Two other buyers spent about $13 million each, though the second dropped part of that amount on an $848,000 one-room, first-floor maid’s studio. Mr. Barnett said the other maid’s rooms (“we prefer calling them our staff rooms or offices”) will sell for even more. And those 18 proper apartments in contract upstairs will start closing next month when the co-op opens.

But one year ago things were terrible, even though sales had been handled by broker doyennes Sharon Baum (who drives a Rolls Royce) and Deborah Grubman (wife of mega-attorney Allen Grubman). “We didn’t have a sales center; we were trying to sell out of a suite in the Regency, and it didn’t work,” Mr.
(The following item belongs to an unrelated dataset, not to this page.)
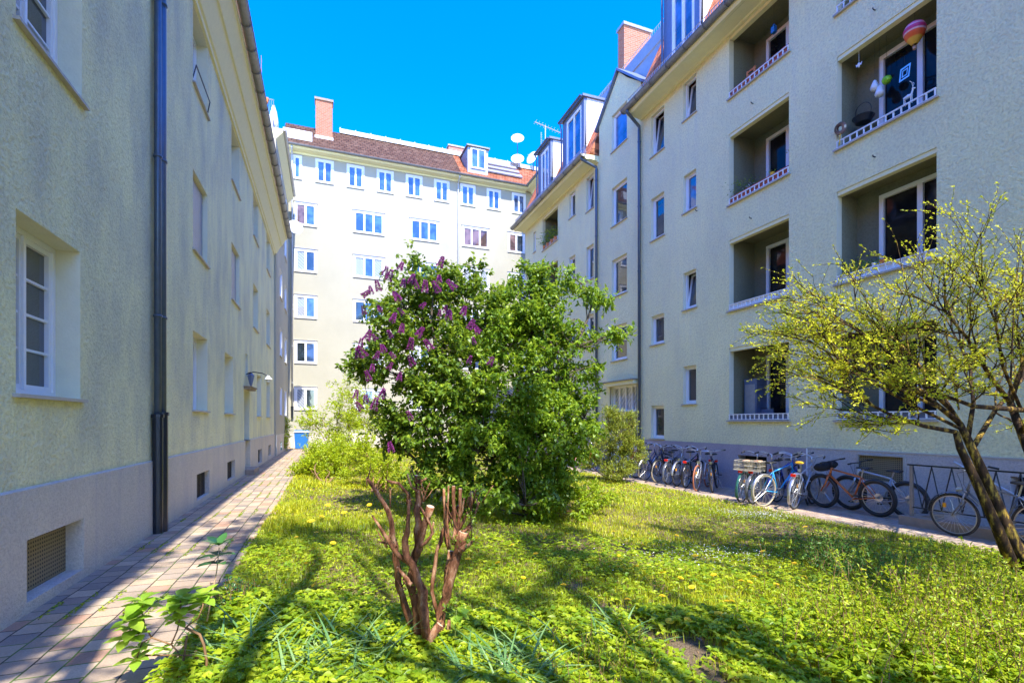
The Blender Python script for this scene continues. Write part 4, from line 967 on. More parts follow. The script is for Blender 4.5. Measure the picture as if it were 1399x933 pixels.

Barnett said.

The ghosts of the non-chic old hotel lingered! “We had the connotation of the former Stanhope,” Mr. Barnett said. “There were small rooms and low ceilings because they dropped them for air-conditioning and stuff.” Those connotations ran deep: In May 2006, The Observer sniffed that a low-ceilinged space there could “seem a bit like a massive Hobbit-hole.”

Things changed in April when a two-unit spread finally opened up as model apartments. There were taller ceilings (nine feet instead of eight), plus the work of two designers (995 Fifth’s architect John Simpson designed a big fluffy addition to Buckingham Palace). Ms. Carlino, the salt-scrub magnate, liked those model units so much that she bought one.

And most importantly there was a new building name, taken from the address instead of the hotel. Yet the biggest listing at 995 Fifth, the custom-built, five-bedroom penthouse, still sits on the market for $47.5 million. At least two potential buyers have sent in architects, according to lead broker Beth Fisher. “Some of them have been looking at it,” she said, “for a longer period than we would have liked.”